Control Button / Dial Positioning / Size
The Sigma SD14 has only one control dial, so a number of functions require the user to turn the dial while pressing a button. Fundamentally, that's slow. We also had trouble avoiding the auto focus button while trying to press the exposure compensation button and turn the dial simultaneously. The Function button is tricky too – the SD14 scrolls one step through a series of adjustments each time the button is pressed, and the user has to hold the button down while turning the dial to adjust each option.
 
It's a waste that several buttons work only in Playback mode. The magnification controls are very prominent, but don't provide any shooting function. They could take the function of a second control dial. The star button, which marks, protects and rotates images, and initiates slideshows, also does nothing in shooting mode.
 
Menu
It seems as though menu structure is driven by marketing more than many other aspects of camera design. New features, or features that allow the camera to catch up with its competition.
 
The SD14 has three separate means of accessing typical menu controls.
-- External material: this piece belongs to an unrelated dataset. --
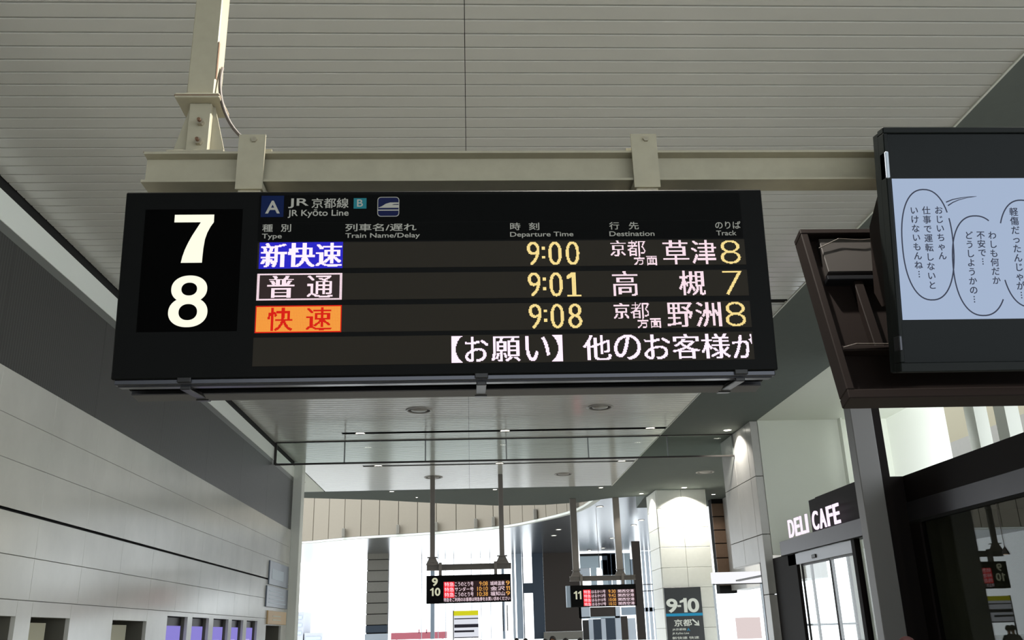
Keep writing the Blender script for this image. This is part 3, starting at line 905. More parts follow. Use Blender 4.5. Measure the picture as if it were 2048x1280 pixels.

Most prominently, its ISO/Quality/White Balance button brings up four controls on the LCD, laid out to match the 4-way controller. The top control is ISO, which scrolls from 100 to 1600. The bottom control is white balance, which scrolls through Auto, several presets and manual. The left control sets file format – RAW, or 3 levels of JPEG compression. The right control sets the file's pixel dimensions. Typical choices for the 4-way controller are ISO, white balance, flash sync, auto focus mode, metering pattern, burst mode – controls that users are likely to adjust frequently while shooting. JPEG compression really isn't like that, but it's making a first appearance on the SD14, so Sigma apparently gave it the pride of place.
 
The Function button controls several options with an interface on the top LCD. These are: metering pattern, auto focus mode – single versus continuous focus – wireless remote control channel, flash sync, Extended ISO and “AL,” which no one at the Sigma booth could identify. As if to reinforce the contention that the SD14 is still in prototype, the extended ISO setting did not work on the sample we examined – the range ran from 100 to 1600 regardless of the setting. The camera should stop at 800 when not in extended mode, according to Sigma staff.
 
The matters left for the main menu range from fundamental to rarely-used, but they appear in a single, scrolling list. The type size is small for the screen's resolution. The settings are:  

Set custom white balance
Shoot to set a white balance
Adjust setting
Submenu for Contrast, Sharpness, Saturation and Color Space
Date/Time
Set date and time
Language
Set menu and alert language
Quick Preview
Set length of time images show up on the LCD after they're shot
Preview Style
Set to show data in preview
Folder manager
Create and choose folders for image recording
Exposure Warning
Show overexposed areas
OK shortcut
Set OK button as a shortcut to various functions
Format CF card
Initialize memory card
LCD Brightness
Adjust display
LCD Contrast
Adjust display
LCD sleep
Set display automatic shutoff
Auto Power off
Set SD14 to shut itself off
Key sound
Set volume for beeps
Video mode
Set output to PAL or NTSC
Firmware
Update embedded programming
Camera reset
Revert to default settings

Ease of Use
The SD14's controls are needlessly convoluted. Though it has plenty of buttons, they're not sensibly assigned. It's more important for a camera to be efficient in shooting than in image review, but the SD14 has more dedicated controls for review than shooting. It's easier to access JPEG compression than metering pattern or flash sync mode. It's inefficient to have to scroll through options including ISO extension and remote control channels to get to basics like metering.